Illustrated rainbow pride flag on a pink background.

Torchwood leading man John Barrowman has criticised gay stars who refuse to come out of the closet.

The openly gay actor said his sexuality did not influence the kind of roles you got offered as an actor and believes it is “just sad” that someone would deny their sexuality to the world.

“If it (being gay) has been a problem, no-one ever told me so. I know people who lie about being gay because they think it will affect their work chances. That is just sad,” he told The Stage .

Last year actor Sir Ian McKellen admitted that his career rocketed after he came out in 1988.

However, the Lord of the Rings star admitted that coming out was a tough challenge:

“It is very, very, very difficult for an American actor who wants a film career to be open about his sexuality. And even more difficult for a woman if she’s lesbian.”

Rupert Everett claimed in his memoir, Red Carpets and Other Banana Skins, that he lost jobs in About a Boy and Basic Instinct 2 because he’s openly gay.

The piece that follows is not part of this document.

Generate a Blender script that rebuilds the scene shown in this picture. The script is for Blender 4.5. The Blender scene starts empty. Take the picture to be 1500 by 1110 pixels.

Howard Bragman, CEO of American PR company Fifteen Minutes, explained in Out Magazine that he believes there are four kinds of gay men in Hollywood:

“There’s the openly gay; the gay and everybody knows it but nobody talks about it; the married, closeted gay who doesn’t talk about it; and the screaming ‘I’ll sue you if you say I’m gay’ person.”

Bragman also said that when actors he deals with are struggling with their sexuality he advises them to come out, because even if their career turns less lucrative they will be happier with themselves.

“A lot of actors are afraid of being defined by their sexuality.

“In Hollywood they don’t cast by positives, they cast by negatives: ‘This one’s too this or that.’

“And actors don’t want to give red flags. They’re actors and want to talk about their mutability, not their personal lives,” he added.

John Barrowman can be seen in a new series of Cardiff-based sci-fi drama Torchwood which begins on the BBC this week.